Christmas is still six days away. But here’s an early gift that’s also a forecast of what’s ahead on the R&B front in 2017: the premiere of Crystal Monee Hall’s “Water.”
It’s the New York-based singer/songwriter’s fearless re-imagining of Lauryn Hill’s “Just Like Water” from the latter’s 2002 MTV Unplugged 2.0 album. Laced with multiple vocal layers and sweeping production, the track shimmers with renewed urgency thanks to Hall’s nuanced, multi-octave-spanning alto.
Listen to “Water” here:
“I’ve been singing for as long as I can remember and consider myself a soul singer,” declares Hall. “I think contemporary R&B got lost in pop for a while, and people haven’t allowed R&B as wide a berth as it deserves. But it’s definitely on the come-up: a return to singers; people like Sam Cooke and Donny Hathaway whose mouths just opened and you could feel what you need to feel.”
Hall’s singing career formally began when the former high school English teacher auditioned for and won a role with the Broadway cast of Rent. From there, the Richmond, Virginia native fronted the Mickey Hart Band with legendary jam-band musicians Mickey Hart (The Grateful Dead) and Dave Schools (Widespread Panic). Her credits since then include Mariah Carey’s Christmas residency at New York’s Beacon Theater, performing with Kanye West and Chance the Rapper during their debut performance of West’s “Ultralight Beam” on Saturday Night Live, and singing on Craig David’s “All We Needed,” the official song of the BBC’s 2016 Children in Need campaign.

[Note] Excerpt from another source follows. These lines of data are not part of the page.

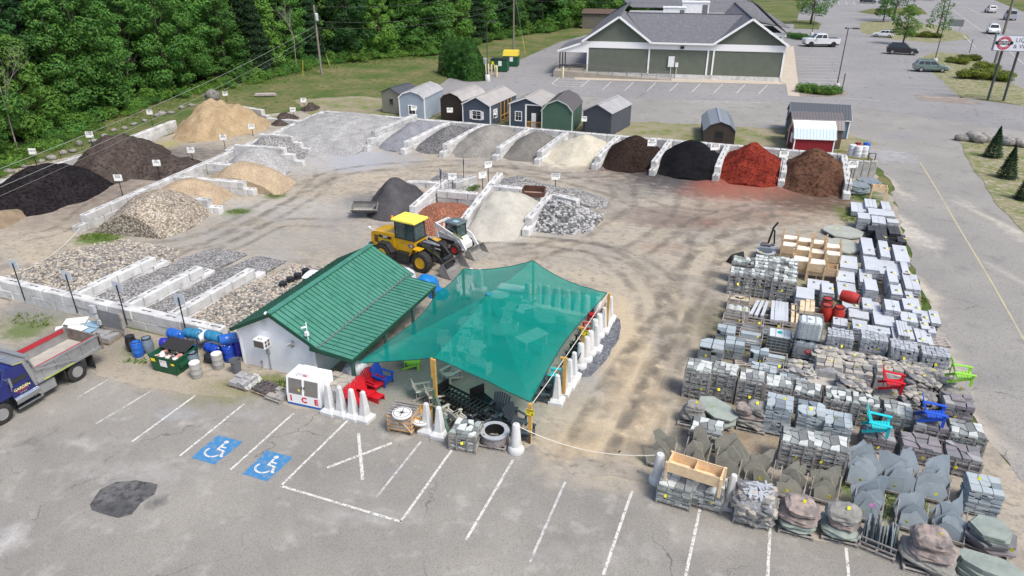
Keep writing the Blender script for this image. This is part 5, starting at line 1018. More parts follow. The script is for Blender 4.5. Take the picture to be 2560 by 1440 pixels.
# stacked black sofa frames
bf=thing('sofa_frames','long stack of black outdoor sofa frames under the front of the net','furniture frames',(*G(1165,1010,.5),.02),-.32)
for z in (.0,.3,.6):
    m=MB()
    for y in (-.35,.35): m.bar((-1.5,y,z+.15),(1.5,y,z+.15),.06,.09)
    for k in range(13): m.bar((-1.45+k*.24,-.35,z+.17),(-1.45+k*.24,.35,z+.17),.09,.025)
    m.build('seat_frame',PC['black'],bf)
m=MB(); m.box(-1.6,-1.52,-.4,.4,0,1.05); [m.bar((-1.56,-.4+k*.1,.3),(-1.56,-.4+k*.1,1.0),.03,.07) for k in range(9)]; m.build('side_frame',PC['black'],bf)
bf=thing('sofa_frames','black sofa frame standing crosswise at the end of the black stack','furniture frames',(*G(1208,992,.8),.02),1.0); m=MB(); m.box(-.35,.35,-.6,.5,.55,.6); [m.box(-.3+k*.12,-.24+k*.12,-.6,.5,.6,.64) for k in range(6)]; m.box(-.4,.4,.5,.56,.3,1.1); m.build('seat_frame',PC['black'],bf); m=MB(); [m.box(x-.03,x+.03,y-.03,y+.03,0,.55) for x in (-.33,.33) for y in (-.55,.45)]; m.build('leg_frame',PC['black'],bf)
tw=thing('timber_props','two dark green timbers leaning behind the front footings','timber',(*G(1090,1075),.02),0); MB().bar((-.3,.5,0),(-.35,.6,1.7),.13).build('timber',m_dg,tw); MB().bar((.9,-.3,0),(-.2,.6,1.3),.13).build('timber',m_dg,tw)
# ================================================================ things along the store front
# ice freezer
ic=thing('ice_freezer','white ice freezer with red ICE letters beside the store','ice freezer',(-20.38,22.25,.02),radians(3)); W_,D_,H_=1.86,1.25,1.55
prof=[(0,.12),(0,.62),(.16,1.5),(D_,1.5),(D_,.12)]
m=MB(); m.add([(x,y,z) for x in (0,W_) for y,z in prof],[(4,3,2,1,0),(5,6,7,8,9),(0,1,6,5),(1,2,7,6),(2,3,8,7),(3,4,9,8),(4,0,5,9)]); m.build('cabinet',white_clean,ic)
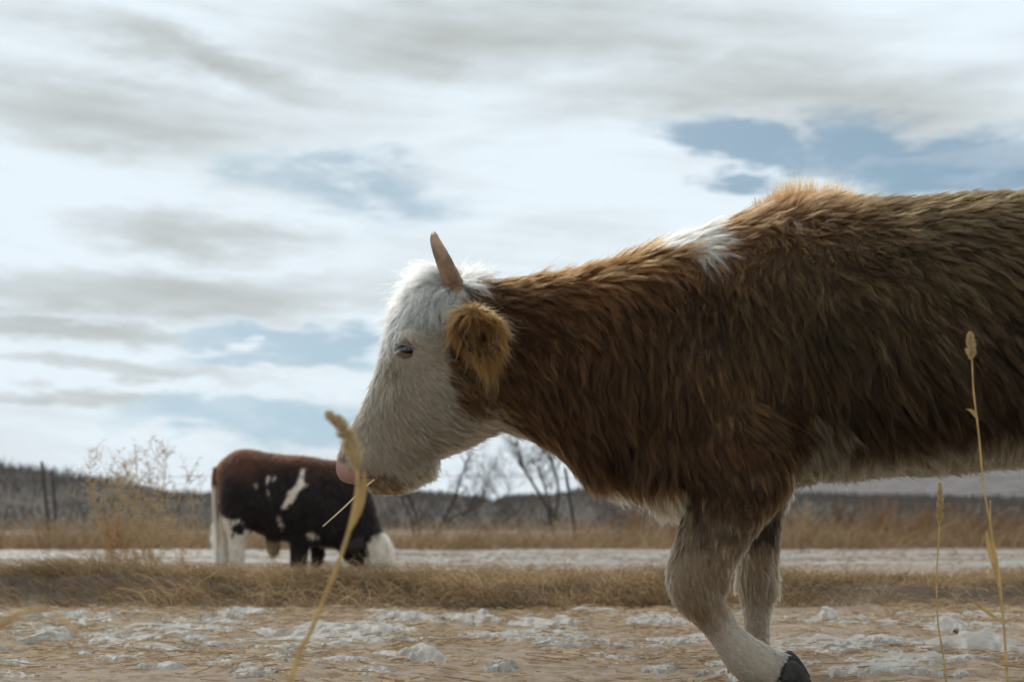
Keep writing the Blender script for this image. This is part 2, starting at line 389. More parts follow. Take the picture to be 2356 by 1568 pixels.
def grow(Pt, Nm, D, length, lift, curl, clump_r, per, K=7, clump=0.75, droop=0.15, thin=0.00042, fly=0.035):
    """guides at Pt; per strands around each guide, drawn together towards the guide's tip"""
    n = len(Pt); t = np.linspace(0, 1, K)
    D = unit(D - (D * Nm).sum(-1, keepdims=True) * Nm)
    D = unit(D + rng.normal(0, 0.10, (n, 3)))
    side = np.cross(Nm, D)
    d0 = unit(D + Nm * lift[:, None])
    ph = rng.uniform(0, 6.28, n); fr = rng.uniform(3.5, 7.5, n)
    pos = np.zeros((n, K, 3)); pos[:, 0] = Pt
    for k in range(1, K):
        tk = t[k]
        d = d0 * (1 - tk) + (D + Nm * lift[:, None] * 0.12) * tk + np.array([0, 0, -1.0]) * droop * tk
        d = d + side * (curl * np.sin(ph + fr * tk * 1.6))[:, None] + Nm * (0.5 * curl * np.cos(ph * 1.7 + fr * tk * 1.6))[:, None]
        pos[:, k] = pos[:, k - 1] + unit(d) * (length / (K - 1))[:, None]
    ang = rng.uniform(0, 6.28, (n, per)); rad = np.sqrt(rng.random((n, per))) * clump_r[:, None]
    off = (np.cos(ang) * rad)[..., None] * D[:, None] + (np.sin(ang) * rad)[..., None] * side[:, None]
    cl = clump * rng.uniform(0.55, 1.1, (n, per)); loose = rng.random((n, per)) < fly; cl[loose] *= 0.1
    fac = 1 - cl[..., None] * (t ** 0.8)[None, None]
    lf = rng.uniform(0.62, 1.08, (n, per)); lf[loose] *= 1.15
    rel = pos - pos[:, :1]
    pts = pos[:, None, :1] + rel[:, None] * lf[..., None, None] + off[:, :, None] * fac[..., None]
    jit = rng.normal(0, 1, (n, per, 1, 3)) * (length[:, None] * np.where(loose, 0.2, 0.022))[..., None, None] * (t ** 1.5)[None, None, :, None]
    pts = pts + jit
    rad_ = thin * np.linspace(1, 0.3, K)[None] * rng.uniform(0.7, 1.25, (n * per, 1))
    return pts.reshape(n * per, K, 3), rad_
def field(u, v, ctrl, nval, sig=95.0):
    """gaussian-weighted interpolation of control rows (u,v,values...)"""
    C = np.array(ctrl, float); out = np.zeros(u.shape + (nval,)); wt = np.zeros(u.shape)
    for row in C:
        w = np.exp(-((u - row[0]) ** 2 + (v - row[1]) ** 2) / (2 * sig * sig)) + 1e-9 / (1 + ((u - row[0]) ** 2 + (v - row[1]) ** 2) / 1e5)
        wt += w; out += w[..., None] * row[2:2 + nval]
    return out / wt[..., None]
def uv_of(Pt, Yref):
    return UC + Pt[..., 0] * F / Yref, VH - (Pt[..., 2] - ZC) * F / Yref
def paint(me, cols):
    a = me.color_attributes.new('hide', 'FLOAT_COLOR', 'POINT'); c4 = np.ones((len(cols), 4), np.float32); c4[:, :3] = cols
    a.data.foreach_set('color', c4.ravel())

# ------------------------------------------------------------------ the near cow
NL, FL = 3.50, 3.93          # near and far fore leg planes
trunk = [  # top u,v  bottom u,v  half width
    (1085, 655, 1105, 985, .085, Y0), (1180, 650, 1195, 1000, .10, Y0), (1300, 632, 1275, 1032, .125, Y0), (1420, 603, 1370, 1105, .155, Y0),
    (1540, 556, 1480, 1135, .19, Y0), (1650, 522, 1600, 1150, .215, Y0), (1770, 488, 1735, 1140, .235, Y0), (1880, 484, 1860, 1102, .26, Y0),
    (2040, 474, 2020, 1082, .295, Y0), (2230, 456, 2220, 1072, .31, Y0), (2430, 455, 2430, 1045, .30, Y0), (2600, 462, 2610, 990, .26, Y0), (2730, 490, 2740, 930, .20, Y0), (2800, 560, 2810, 830, .11, Y0)]
head = [  # forehead u,v  jaw u,v
    (1085, 636, 1215, 900, .085, Y0), (1003, 634, 1180, 965, .105, Y0), (925, 705, 1125, 1000, .118, Y0), (884, 795, 1072, 1024, .112, Y0),
    (864, 865, 1018, 1050, .094, Y0), (836, 930, 968, 1084, .078, Y0), (806, 985, 938, 1112, .070, Y0), (784, 1030, 912, 1126, .072, Y0), (774, 1060, 878, 1122, .068, Y0), (773, 1084, 848, 1116, .058, Y0), (780, 1102, 822, 1114, .04, Y0), (792, 1110, 806, 1114, .02, Y0)]
chin = [(1010, 1035, 1003, 1086, .05, Y0), (930, 1075, 938, 1128, .052, Y0), (880, 1092, 886, 1136, .046, Y0), (850, 1100, 856, 1132, .034, Y0), (838, 1108, 840, 1122, .02, Y0)]
fore_near = [(1560, 960, 1830, 950, .10, NL + .07), (1575, 1060, 1825, 1050, .098, NL + .03), (1580, 1150, 1815, 1125, .085, NL), (1566, 1215, 1768, 1190, .072, NL),
    (1545, 1275, 1718, 1255, .062, NL), (1532, 1325, 1684, 1315, .058, NL), (1542, 1372, 1655, 1345, .054, NL), (1566, 1408, 1662, 1370, .048, NL), (1606, 1440, 1684, 1402, .040, NL),
    (1640, 1482, 1706, 1440, .038, NL), (1672, 1535, 1740, 1466, .042, NL), (1716, 1575, 1785, 1492, .044, NL), (1775, 1592, 1812, 1500, .042, NL)]
fore_far = [(1640, 1000, 1820, 1000, .08, FL), (1690, 1120, 1815, 1110, .075, FL), (1697, 1200, 1795, 1195, .06, FL), (1696, 1280, 1790, 1280, .052, FL), (1694, 1340, 1790, 1345, .05, FL), (1706, 1392, 1776, 1392, .042, FL), (1714, 1450, 1770, 1450, .036, FL), (1712, 1500, 1772, 1500, .04, FL), (1705, 1520, 1776, 1522, .045, FL)]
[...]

Having previously released a solo album and two with Hart, Hall is prepping for her “proper debut” early next year: an EP featuring “Water” and three additional tracks. Fusing world, blues, jazz, contemporary soul and spiritual music, the singer/songwriter tackles social and political issues (as well as love) on “Lost Boys” (about the country’s mass-incarceration crisis), “Who Will Witness” and “If You Breathe.”
“Love and war … that’s a dichotomy I can’t remove myself from,” says Hall, who is also an adjunct professor of music at New York University’s Tisch School for the Arts. “And this EP is something I’ve been wanting to do: a modern soul project that definitely harkens back to the vibe and energy of traditional R&B/soul.”